**Task brief**
Transcribe the listing below word for word.

**Data lines**
■ ■ ■ ■ ■

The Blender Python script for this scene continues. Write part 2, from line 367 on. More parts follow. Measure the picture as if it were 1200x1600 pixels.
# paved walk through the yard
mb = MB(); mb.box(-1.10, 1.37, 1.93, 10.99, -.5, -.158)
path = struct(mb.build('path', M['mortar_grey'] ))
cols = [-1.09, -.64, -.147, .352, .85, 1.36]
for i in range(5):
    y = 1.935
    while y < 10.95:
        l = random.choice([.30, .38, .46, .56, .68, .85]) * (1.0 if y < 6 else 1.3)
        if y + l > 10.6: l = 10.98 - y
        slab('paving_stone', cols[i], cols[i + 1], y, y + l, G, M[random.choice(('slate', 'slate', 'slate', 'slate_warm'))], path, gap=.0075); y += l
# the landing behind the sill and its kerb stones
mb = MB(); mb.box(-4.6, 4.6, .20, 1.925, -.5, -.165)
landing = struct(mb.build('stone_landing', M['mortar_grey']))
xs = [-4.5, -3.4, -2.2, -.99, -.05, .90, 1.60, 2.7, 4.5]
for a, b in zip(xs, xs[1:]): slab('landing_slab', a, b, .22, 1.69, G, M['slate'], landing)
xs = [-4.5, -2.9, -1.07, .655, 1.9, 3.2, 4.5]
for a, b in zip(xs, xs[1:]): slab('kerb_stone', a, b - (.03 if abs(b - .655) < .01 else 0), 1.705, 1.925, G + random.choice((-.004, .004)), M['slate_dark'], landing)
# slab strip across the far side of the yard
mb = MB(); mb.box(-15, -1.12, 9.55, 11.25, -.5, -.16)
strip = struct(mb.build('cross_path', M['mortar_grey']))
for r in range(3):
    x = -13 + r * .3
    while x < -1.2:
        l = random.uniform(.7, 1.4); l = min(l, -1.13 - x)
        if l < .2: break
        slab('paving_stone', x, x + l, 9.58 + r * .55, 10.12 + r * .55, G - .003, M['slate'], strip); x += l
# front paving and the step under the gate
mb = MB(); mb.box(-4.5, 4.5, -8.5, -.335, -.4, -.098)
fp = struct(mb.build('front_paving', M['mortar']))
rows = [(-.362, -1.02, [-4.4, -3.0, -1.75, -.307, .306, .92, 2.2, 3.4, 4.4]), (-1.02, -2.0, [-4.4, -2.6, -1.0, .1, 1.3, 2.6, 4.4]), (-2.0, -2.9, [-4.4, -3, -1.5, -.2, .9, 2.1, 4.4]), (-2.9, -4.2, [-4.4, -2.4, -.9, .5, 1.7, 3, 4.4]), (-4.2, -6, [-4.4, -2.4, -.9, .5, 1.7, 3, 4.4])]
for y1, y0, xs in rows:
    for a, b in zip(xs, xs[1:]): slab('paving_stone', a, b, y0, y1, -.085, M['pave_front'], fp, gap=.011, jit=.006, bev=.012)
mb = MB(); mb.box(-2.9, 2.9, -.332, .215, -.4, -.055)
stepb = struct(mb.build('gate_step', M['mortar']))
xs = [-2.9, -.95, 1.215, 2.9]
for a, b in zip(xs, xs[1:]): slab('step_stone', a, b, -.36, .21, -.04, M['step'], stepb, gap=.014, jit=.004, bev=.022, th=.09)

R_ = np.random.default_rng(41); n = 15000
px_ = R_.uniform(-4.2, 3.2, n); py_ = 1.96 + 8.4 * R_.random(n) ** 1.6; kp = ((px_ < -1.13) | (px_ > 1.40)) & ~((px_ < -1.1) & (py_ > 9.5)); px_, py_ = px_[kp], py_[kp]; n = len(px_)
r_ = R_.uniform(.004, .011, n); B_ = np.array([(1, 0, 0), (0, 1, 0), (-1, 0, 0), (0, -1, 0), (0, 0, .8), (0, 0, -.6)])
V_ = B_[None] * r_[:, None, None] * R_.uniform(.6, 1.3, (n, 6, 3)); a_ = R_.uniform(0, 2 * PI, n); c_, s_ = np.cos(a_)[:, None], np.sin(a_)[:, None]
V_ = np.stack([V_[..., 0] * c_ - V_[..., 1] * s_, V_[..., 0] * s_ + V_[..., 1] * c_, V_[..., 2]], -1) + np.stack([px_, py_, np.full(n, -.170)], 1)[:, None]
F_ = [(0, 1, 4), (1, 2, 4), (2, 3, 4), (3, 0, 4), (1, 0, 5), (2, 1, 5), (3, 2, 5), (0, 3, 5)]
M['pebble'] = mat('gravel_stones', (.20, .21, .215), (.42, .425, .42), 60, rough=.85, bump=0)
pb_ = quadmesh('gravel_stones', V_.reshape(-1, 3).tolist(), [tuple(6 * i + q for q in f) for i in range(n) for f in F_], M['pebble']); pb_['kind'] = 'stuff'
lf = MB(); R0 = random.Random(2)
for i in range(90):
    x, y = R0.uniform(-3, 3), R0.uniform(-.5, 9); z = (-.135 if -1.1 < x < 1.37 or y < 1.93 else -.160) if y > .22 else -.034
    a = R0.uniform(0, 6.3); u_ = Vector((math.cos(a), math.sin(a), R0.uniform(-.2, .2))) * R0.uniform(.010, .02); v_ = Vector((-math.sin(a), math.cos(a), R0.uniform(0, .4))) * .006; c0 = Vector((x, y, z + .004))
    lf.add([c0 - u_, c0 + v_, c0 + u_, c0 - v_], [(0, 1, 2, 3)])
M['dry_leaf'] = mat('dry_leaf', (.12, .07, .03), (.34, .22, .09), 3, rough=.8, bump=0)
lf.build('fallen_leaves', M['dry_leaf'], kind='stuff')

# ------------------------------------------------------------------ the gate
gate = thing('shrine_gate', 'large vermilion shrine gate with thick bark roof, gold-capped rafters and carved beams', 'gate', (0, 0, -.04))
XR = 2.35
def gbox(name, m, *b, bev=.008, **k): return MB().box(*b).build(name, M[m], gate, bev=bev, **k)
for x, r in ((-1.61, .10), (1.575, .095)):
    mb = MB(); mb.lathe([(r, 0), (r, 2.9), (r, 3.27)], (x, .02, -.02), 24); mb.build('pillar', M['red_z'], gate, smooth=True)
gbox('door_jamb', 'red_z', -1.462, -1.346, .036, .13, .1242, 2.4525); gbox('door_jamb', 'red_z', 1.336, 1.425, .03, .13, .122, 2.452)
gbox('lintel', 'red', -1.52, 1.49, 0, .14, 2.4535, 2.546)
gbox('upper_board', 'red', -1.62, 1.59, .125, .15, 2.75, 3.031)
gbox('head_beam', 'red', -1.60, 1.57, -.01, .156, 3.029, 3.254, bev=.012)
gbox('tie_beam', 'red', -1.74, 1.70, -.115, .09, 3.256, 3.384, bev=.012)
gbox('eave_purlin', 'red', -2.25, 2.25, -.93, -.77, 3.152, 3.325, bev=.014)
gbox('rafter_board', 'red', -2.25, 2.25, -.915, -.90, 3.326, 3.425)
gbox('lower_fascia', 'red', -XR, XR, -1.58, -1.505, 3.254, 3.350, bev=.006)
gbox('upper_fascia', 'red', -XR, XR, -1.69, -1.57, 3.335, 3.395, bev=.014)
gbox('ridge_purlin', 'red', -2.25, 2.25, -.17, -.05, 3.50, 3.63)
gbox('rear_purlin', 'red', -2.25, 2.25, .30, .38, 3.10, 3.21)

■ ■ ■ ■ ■

**Full answer**
The Blender Python script for this scene continues. Write part 2, from line 367 on. More parts follow. Measure the picture as if it were 1200x1600 pixels.
# paved walk through the yard
mb = MB(); mb.box(-1.10, 1.37, 1.93, 10.99, -.5, -.158)
path = struct(mb.build('path', M['mortar_grey'] ))
cols = [-1.09, -.64, -.147, .352, .85, 1.36]
for i in range(5):
    y = 1.935
    while y < 10.95:
        l = random.choice([.30, .38, .46, .56, .68, .85]) * (1.0 if y < 6 else 1.3)
        if y + l > 10.6: l = 10.98 - y
        slab('paving_stone', cols[i], cols[i + 1], y, y + l, G, M[random.choice(('slate', 'slate', 'slate', 'slate_warm'))], path, gap=.0075); y += l
# the landing behind the sill and its kerb stones
mb = MB(); mb.box(-4.6, 4.6, .20, 1.925, -.5, -.165)
landing = struct(mb.build('stone_landing', M['mortar_grey']))
xs = [-4.5, -3.4, -2.2, -.99, -.05, .90, 1.60, 2.7, 4.5]
for a, b in zip(xs, xs[1:]): slab('landing_slab', a, b, .22, 1.69, G, M['slate'], landing)
xs = [-4.5, -2.9, -1.07, .655, 1.9, 3.2, 4.5]
for a, b in zip(xs, xs[1:]): slab('kerb_stone', a, b - (.03 if abs(b - .655) < .01 else 0), 1.705, 1.925, G + random.choice((-.004, .004)), M['slate_dark'], landing)
# slab strip across the far side of the yard
mb = MB(); mb.box(-15, -1.12, 9.55, 11.25, -.5, -.16)
strip = struct(mb.build('cross_path', M['mortar_grey']))
for r in range(3):
    x = -13 + r * .3
    while x < -1.2:
        l = random.uniform(.7, 1.4); l = min(l, -1.13 - x)
        if l < .2: break
        slab('paving_stone', x, x + l, 9.58 + r * .55, 10.12 + r * .55, G - .003, M['slate'], strip); x += l
# front paving and the step under the gate
mb = MB(); mb.box(-4.5, 4.5, -8.5, -.335, -.4, -.098)
fp = struct(mb.build('front_paving', M['mortar']))
rows = [(-.362, -1.02, [-4.4, -3.0, -1.75, -.307, .306, .92, 2.2, 3.4, 4.4]), (-1.02, -2.0, [-4.4, -2.6, -1.0, .1, 1.3, 2.6, 4.4]), (-2.0, -2.9, [-4.4, -3, -1.5, -.2, .9, 2.1, 4.4]), (-2.9, -4.2, [-4.4, -2.4, -.9, .5, 1.7, 3, 4.4]), (-4.2, -6, [-4.4, -2.4, -.9, .5, 1.7, 3, 4.4])]
for y1, y0, xs in rows:
    for a, b in zip(xs, xs[1:]): slab('paving_stone', a, b, y0, y1, -.085, M['pave_front'], fp, gap=.011, jit=.006, bev=.012)
mb = MB(); mb.box(-2.9, 2.9, -.332, .215, -.4, -.055)
stepb = struct(mb.build('gate_step', M['mortar']))
xs = [-2.9, -.95, 1.215, 2.9]
for a, b in zip(xs, xs[1:]): slab('step_stone', a, b, -.36, .21, -.04, M['step'], stepb, gap=.014, jit=.004, bev=.022, th=.09)

R_ = np.random.default_rng(41); n = 15000
px_ = R_.uniform(-4.2, 3.2, n); py_ = 1.96 + 8.4 * R_.random(n) ** 1.6; kp = ((px_ < -1.13) | (px_ > 1.40)) & ~((px_ < -1.1) & (py_ > 9.5)); px_, py_ = px_[kp], py_[kp]; n = len(px_)
r_ = R_.uniform(.004, .011, n); B_ = np.array([(1, 0, 0), (0, 1, 0), (-1, 0, 0), (0, -1, 0), (0, 0, .8), (0, 0, -.6)])
V_ = B_[None] * r_[:, None, None] * R_.uniform(.6, 1.3, (n, 6, 3)); a_ = R_.uniform(0, 2 * PI, n); c_, s_ = np.cos(a_)[:, None], np.sin(a_)[:, None]
V_ = np.stack([V_[..., 0] * c_ - V_[..., 1] * s_, V_[..., 0] * s_ + V_[..., 1] * c_, V_[..., 2]], -1) + np.stack([px_, py_, np.full(n, -.170)], 1)[:, None]
F_ = [(0, 1, 4), (1, 2, 4), (2, 3, 4), (3, 0, 4), (1, 0, 5), (2, 1, 5), (3, 2, 5), (0, 3, 5)]
M['pebble'] = mat('gravel_stones', (.20, .21, .215), (.42, .425, .42), 60, rough=.85, bump=0)
pb_ = quadmesh('gravel_stones', V_.reshape(-1, 3).tolist(), [tuple(6 * i + q for q in f) for i in range(n) for f in F_], M['pebble']); pb_['kind'] = 'stuff'
lf = MB(); R0 = random.Random(2)
for i in range(90):
    x, y = R0.uniform(-3, 3), R0.uniform(-.5, 9); z = (-.135 if -1.1 < x < 1.37 or y < 1.93 else -.160) if y > .22 else -.034
    a = R0.uniform(0, 6.3); u_ = Vector((math.cos(a), math.sin(a), R0.uniform(-.2, .2))) * R0.uniform(.010, .02); v_ = Vector((-math.sin(a), math.cos(a), R0.uniform(0, .4))) * .006; c0 = Vector((x, y, z + .004))
    lf.add([c0 - u_, c0 + v_, c0 + u_, c0 - v_], [(0, 1, 2, 3)])
M['dry_leaf'] = mat('dry_leaf', (.12, .07, .03), (.34, .22, .09), 3, rough=.8, bump=0)
lf.build('fallen_leaves', M['dry_leaf'], kind='stuff')

# ------------------------------------------------------------------ the gate
gate = thing('shrine_gate', 'large vermilion shrine gate with thick bark roof, gold-capped rafters and carved beams', 'gate', (0, 0, -.04))
XR = 2.35
def gbox(name, m, *b, bev=.008, **k): return MB().box(*b).build(name, M[m], gate, bev=bev, **k)
for x, r in ((-1.61, .10), (1.575, .095)):
    mb = MB(); mb.lathe([(r, 0), (r, 2.9), (r, 3.27)], (x, .02, -.02), 24); mb.build('pillar', M['red_z'], gate, smooth=True)
gbox('door_jamb', 'red_z', -1.462, -1.346, .036, .13, .1242, 2.4525); gbox('door_jamb', 'red_z', 1.336, 1.425, .03, .13, .122, 2.452)
gbox('lintel', 'red', -1.52, 1.49, 0, .14, 2.4535, 2.546)
gbox('upper_board', 'red', -1.62, 1.59, .125, .15, 2.75, 3.031)
gbox('head_beam', 'red', -1.60, 1.57, -.01, .156, 3.029, 3.254, bev=.012)
gbox('tie_beam', 'red', -1.74, 1.70, -.115, .09, 3.256, 3.384, bev=.012)
gbox('eave_purlin', 'red', -2.25, 2.25, -.93, -.77, 3.152, 3.325, bev=.014)
gbox('rafter_board', 'red', -2.25, 2.25, -.915, -.90, 3.326, 3.425)
gbox('lower_fascia', 'red', -XR, XR, -1.58, -1.505, 3.254, 3.350, bev=.006)
gbox('upper_fascia', 'red', -XR, XR, -1.69, -1.57, 3.335, 3.395, bev=.014)
gbox('ridge_purlin', 'red', -2.25, 2.25, -.17, -.05, 3.50, 3.63)
gbox('rear_purlin', 'red', -2.25, 2.25, .30, .38, 3.10, 3.21)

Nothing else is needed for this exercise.